How Target's $550 million purchase of Shipt has shaped up

The most recognizable brands in retail are making substantial investments that connect digital and offline channels, with results that have been encouraging enough for Target to get on board.

The retailer just integrated grocery delivery Shipt — which it acquired for $550 million in 2017 — into its mobile app and plans to add more merchandise beyond Shipt’s base of supermarket fare.

Target wants to cover online shopping, digital payments, fulfillment and the use of Target’s physical stores to create a network effect that counters Walmart and Amazon. Even given the reports of the general decline of stores in favor of e-commerce, Target sees its stores as the key way to reach consumers.

A Target store with a Starbucks inside
Shoppers walk past a Target Corp. store at City Point in the Brooklyn borough of New York, U.S., on Tuesday, July 18, 2017. Bloomberg is scheduled to release consumer comfort figures on July 20. Photographer: Mark Kauzlarich/Bloomberg
Mark Kauzlarich/Bloomberg

“Our stores are essentially the center of how we reach out guests,” said Jill Lewis, a communications lead at Target. “That includes guests in our stores and shopping online.”

Target’s 1,800 stores are part of the retailer’s same-day services, which include in-store order pickup, drive-up and same-day delivery through Shipt. Target reports sales through these three services doubled over the past year and drew nearly three-quarters of the 34% of Target’s business that comes via digital channels.

Target says its stores are within 10 miles of 75% of Americans, and its stores handled 80% of the retailer’s first quarter digital volume, including the same-day pickup options and more traditional digital orders shipped to consumers’ homes.

Amazon became a heightened threat to Walmart, Target, Kroger and other big box stores with a supermarket component when the e-commerce giant acquired Whole Foods and its network of about 500 stores in 2017. That gave Amazon access to a range of locations, and an entry to groceries that was more robust than earlier attempts to enter the space, such as Amazon Fresh and Dash in-home order buttons.

Amazon in 2018 began scouting larger locations for Whole Foods franchises to support its fulfillment business. And Amazon recently expanded its Whole Foods two-hour food delivery service to counter Walmart's moves.

Amazon also plans to open its own network of supermarkets, and reportedly plans to open about 3,000 checkout-free Amazon Go stores over the next several years. In addition to giving Amazon a brick-and-mortar presence, these stores provide a launching pad for delveries that are closer to consumers than traditional warehouses, and also enable Amazon to expand its online order/pickup combination in line with Target and Walmart. Outside of groceries, Amazon has opened bookstores and has partnered with retailers such as Kohl's to support pickup and returns.
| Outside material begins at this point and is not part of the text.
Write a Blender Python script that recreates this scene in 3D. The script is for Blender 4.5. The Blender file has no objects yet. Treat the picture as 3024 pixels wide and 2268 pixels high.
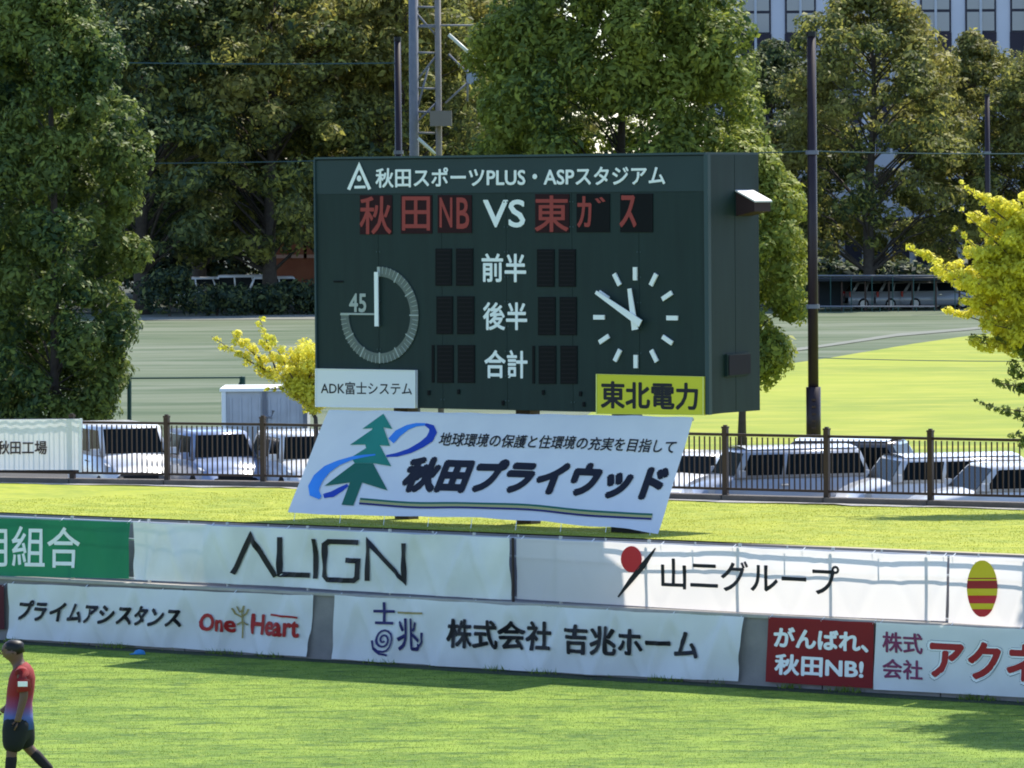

In the battle against Amazon, Walmart uses a similar strategy, relying on its vast store network to counter Amazon’s same-day delivery, which at this point for Amazon is more warehouse-based and lacks the brick and mortar scale of an existing store network.

Walmart has started several delivery services over the past few years, using collaborations with firms such as Instacart and its own internal service to offer same-day delivery.

Target’s delivery enhancements come as it promotes more use of its payments technology, including access to incentive marketing when buying from Target’s third party site and a discounts for using REDcard.

“We can fulfill orders fast, and we can be really efficient, saving costs and time in how we put orders in our guests’ hands,” Lewis said.

For retailers, using physical stores to execute parts of digital shopping and payments activity can improve traffic in both channels, according to John Bennett, vice president of operations and corporate development at Signifyd, a San Jose, Calif.-based e-commerce technology company.

“The big chains are locked in fierce competition, and many are counting on online orders as a main driver,” said Raymond Pucci, director of merchant services at Mercator Advisory Group, adding Albertsons and Kroger have also made bets on warehouse technology and delivery networks. “Meanwhile third party delivery companies are vying for grocers’ delivery business…expect some rationalization to occur among delivery firms as they bear the heavy cost of last-mile fulfillment to homes and office[s].”

The strategy also extends to smaller merchants. New York-based startup Ohi just received an investment from Flybridge Capital Partners, River Park Ventures and Afore to build out its model. Ohi connects with local landlords to use unleased properties as micro-warehouses, and Postmates and Doordash to manage “last mile” fulfilment in competition with the larger retailers.

“Micro warehousing is the future of same-day delivery. You have to have inventory close to the consumers,” said Ben Jones, the founder and CEO of Ohi, adding the average cost of same-day delivery via Ohi in Manhattan for the past month is about $5.40.

Like Target and Walmart use their extensive store networks to offset the cost of warehousing for e-commerce transactions and delivery, Ohi’s model uses the apps and temporarily vacant stores to reach small businesses that want to offer digital ordering and payments.

“To use existing warehouses in places like Louisville or Memphis to reach a location on the coast would be too expensive,” Jones said.